Glen E. Friedman
===
[00:00:00]
[00:00:27] Scott Wyden Kivowitz: One of my favorite photographers of all time is actually a skateboard photographer Glen E. Friedman. He photographed legends before anybody cared. He started photographing LA skate parks as a teen, and those candid raw photos changed how we see skate punk and hip hop today. I discovered Glen's work as a musician, inline skater, and photographer myself,
and it blew me away how he always lived the scene. He doesn't come from some outsider's view, [00:01:00] he's inside the culture. In his own words. He never even called himself a photographer. You had to prove yourself like the skaters were proving themselves. That line really resonates with me.
He earned trust by hanging out, by skating, not by flashing credentials. At 14, he was already published in Skateboarder Magazine and photographing legends like Tony Alva in the backyard pools of Dogtown.

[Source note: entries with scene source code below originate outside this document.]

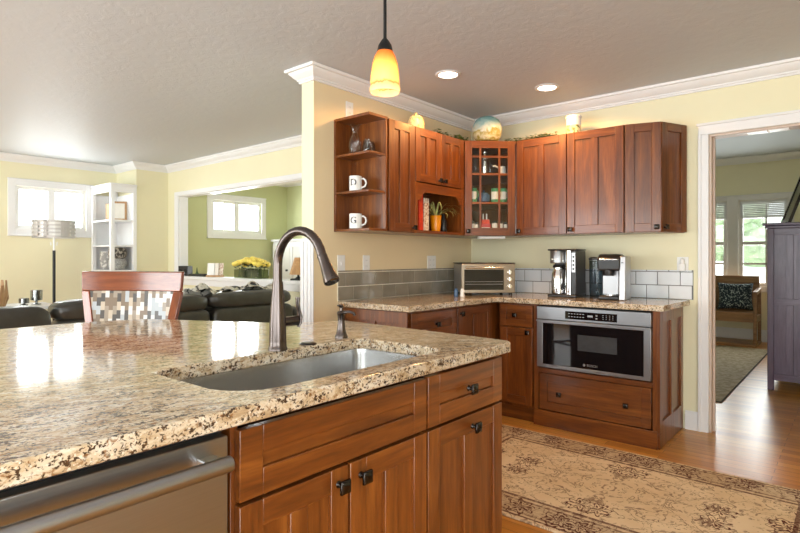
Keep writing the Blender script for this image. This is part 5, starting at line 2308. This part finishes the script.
T = thing('armoire', 'plum-grey stained wooden armoire beyond the doorway', 'armoire', (2.09, 1.75, 0))
AW, AD = .60, 1.0
AM = [M['arm_v'], M['arm_h']]
mb = MB()
for x in (0, AW - .05):
    for y in (0, AD - .05):
        mb.box(x, x + .05, y, y + .05, 0, 1.48)
mb.box(.02, AW - .02, .02, AD - .02, .10, 1.48)
mb.build('body', AM, T, bevel=.003)
mb = MB()
mb.box(-.035, AW + .03, -.035, AD + .03, 1.505, 1.53)
mb.box(-.018, AW + .015, -.018, AD + .015, 1.48, 1.505)
mb.build('cornice', AM[1], T, bevel=.006)
mb = MB()
for z0, z1 in ((.09, .15), (.78, .84), (1.42, 1.48)):
    mb.box(.05, AW - .05, .004, .02, z0, z1, 1)
for x0, x1 in ((.14, .195), (.27, .325), (.40, .455)):
    for z0, z1 in ((.15, .78), (.84, 1.42)):
        mb.box(x0, x1, .006, .02, z0, z1, 0)
mb.build('side_panel', AM, T, bevel=.002)
for y0, y1 in ((.055, AD / 2 - .002), (AD / 2 + .002, AD - .055)):
    mb = door_mb(y0, y1, .12, 1.46, 2)
    mb.xf(Matrix.Rotation(-PI / 2, 4, 'Z') @ Matrix.Scale(-1, 4, (1, 0, 0)))
    mb.xf(Matrix.Translation((-.001, 0, 0)))
    o = mb.build('door', [M['arm_v'], M['arm_h'], M['arm_v']], T, bevel=.002)

T = thing('leaning_picture', 'dark framed picture leaning at an angle on top of the armoire', 'picture', (2.20, 1.95, 1.54), math.radians(-76))
mb = MB()
tl = Matrix.Rotation(-.33, 4, 'X')
for x0, x1, z0, z1 in ((-.19, -.155, 0, .56), (.155, .19, 0, .56), (-.155, .155, 0, .035), (-.155, .155, .525, .56)):
    mb.box(x0, x1, 0, .025, z0, z1)
mb.xf(tl)
mb.build('frame', M['pewter'], T, bevel=.003)
mb = MB()
mb.box(-.155, .155, .008, .018, .035, .525)
mb.xf(tl)
mb.build('print', M['art'], T)
mb = MB()
mb.tube([(0, .17, .42), (0, .30, .012)], .008, 8)
mb.build('strut', M['tan_wood'], T)
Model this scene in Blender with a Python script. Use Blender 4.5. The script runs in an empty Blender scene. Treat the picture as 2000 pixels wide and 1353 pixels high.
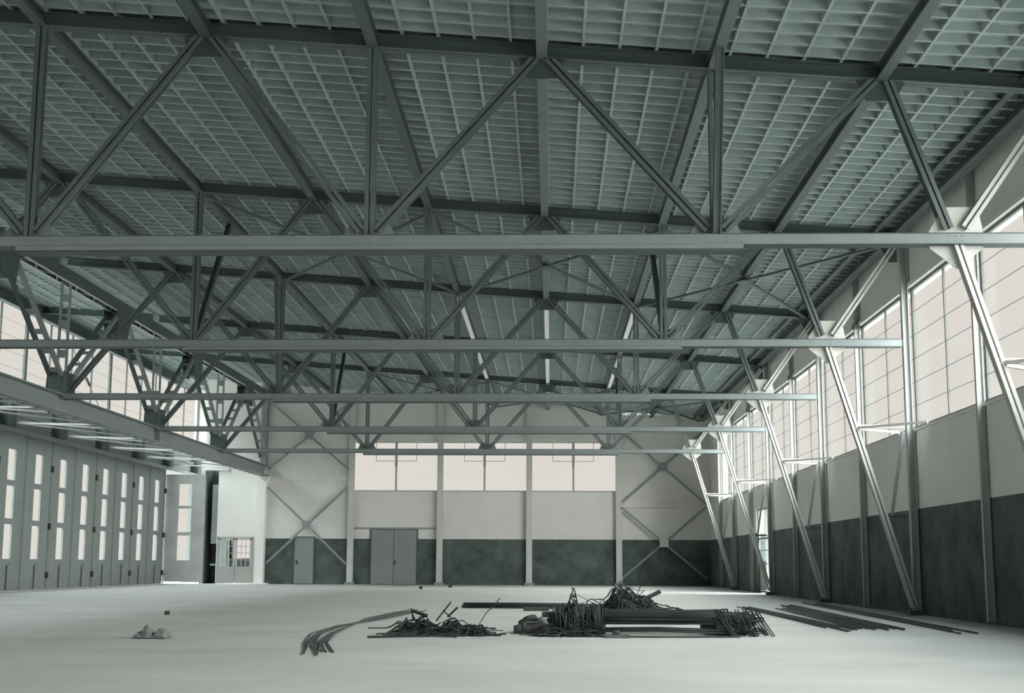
import bpy, math, random
from mathutils import Vector, Matrix
random.seed(7)
S = bpy.context.scene
COL = S.collection

# ------------------------------------------------------------------ camera
F_PX, W_PX, H_PX = 2566.26, 2000.0, 1353.0
EYE = 1.0467
r_ = Vector((0.99952533, 0.03050415, 0.0043144))
u_ = Vector((0.0004733, -0.15523077, 0.98787812))
w_ = Vector((-0.03080411, 0.98740716, 0.15517152))
cd = bpy.data.cameras.new('camera')
cam = bpy.data.objects.new('camera', cd); COL.objects.link(cam)
cam.matrix_world = Matrix(((r_.x, u_.x, -w_.x, 0), (r_.y, u_.y, -w_.y, 0), (r_.z, u_.z, -w_.z, EYE), (0, 0, 0, 1)))
cd.sensor_width = 36.0
cd.lens = F_PX / W_PX * 36.0
cd.shift_x = 3.0 / W_PX
cd.shift_y = 21.5 / W_PX
cd.clip_end = 600
S.camera = cam

# ------------------------------------------------------------------ sky, sun, exposure
wd = bpy.data.worlds.new('world'); S.world = wd; wd.use_nodes = True
bg = wd.node_tree.nodes['Background']
bg.inputs[0].default_value = (1.0, 0.955, 0.895, 1)
# overcast sky: pale near the horizon, several times brighter overhead
SKY_LOW, SKY_HIGH = 0.81, 11.0
_n = wd.node_tree.nodes; _l = wd.node_tree.links
_tc = _n.new('ShaderNodeTexCoord'); _sx = _n.new('ShaderNodeSeparateXYZ'); _mr = _n.new('ShaderNodeMapRange')
_mr.interpolation_type = 'SMOOTHSTEP'
_mr.inputs[1].default_value = 0.28; _mr.inputs[2].default_value = 0.50
_mr.inputs[3].default_value = SKY_LOW; _mr.inputs[4].default_value = SKY_HIGH
_cr = _n.new('ShaderNodeMapRange'); _cr.data_type = 'FLOAT_VECTOR'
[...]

He moved with the Z Boys, then followed punk like Ian McKay of Minor Threat and Henry Rollins of Black Flag and early hip hop in New York. Glen says he needed to document all of this before anyone remembered it. He once explained that by 1991, Black Flag and Minor Threat were all disbanded and nobody was talking about them.
So he decided to make a book about those scenes. That book, Fuck You Heroes, was self-published, like all of his books back then. Glen set up his own [00:02:00] imprint Burning Flags, so he could do it all on his own terms.That meant total ownership, not only of the photos, but the entire process and all of the profits that he would make from those books. He would later joke that his next book titled My Rules, summed it up. It's his magazine and he had to do it himself because no one else was gonna do it properly.
Glen's, DIY ethic goes beyond books. This is one of my favorite books from Glen, and he's got another one
He's famous for funding his own expeditions as well and selling his prints. As one interviewer noted, he sold edition posters of his photos for $85, keeping the $25 profit each to finance his expedition.
I'm not taking one penny, he says, every dollar goes right back into making the art happen to me. That shows how much he values authenticity over money. Glenn's photos also became iconic album covers and magazine spreads from Run DMC in Queens to [00:03:00] Public Enemy in New York. He wasn't just backstage. Sometimes he argued with bands over their covers. He once threatened to scrub a public enemy cover until they compromised, but that's another story. Glen E. Friedman made history, then protected it in court. He defended his photos in court when a street artist tried to rip off Run DMC's photo
then Glein E. Friedman sued. The judge agreed that letting someone use a photographer's original creative and copywriter work without permission would eviscerate copyright protection. It was a win for all creators, for all photographers. Own your images, or others might use them without your say. You could thank Glen E. Friedman for that. man taught me that being part of a culture means documenting it, honestly. You don't wait for fame or paychecks. You do it because it's vital to you. As Glenn says, whatever you are going to do fucking mean it.
If it's not from the heart, then it's not [00:04:00] worth a fucking penny. For any creator, that's the takeaway. Be authentic, work your own way and own your archive.
Sure, as photographers with businesses, we have to make money, but Glen E. Friedman proved that we can still do it in a way that sits well within ourselves. And that's what I have learned from admiring Glen E. Friedman from afar for so many years.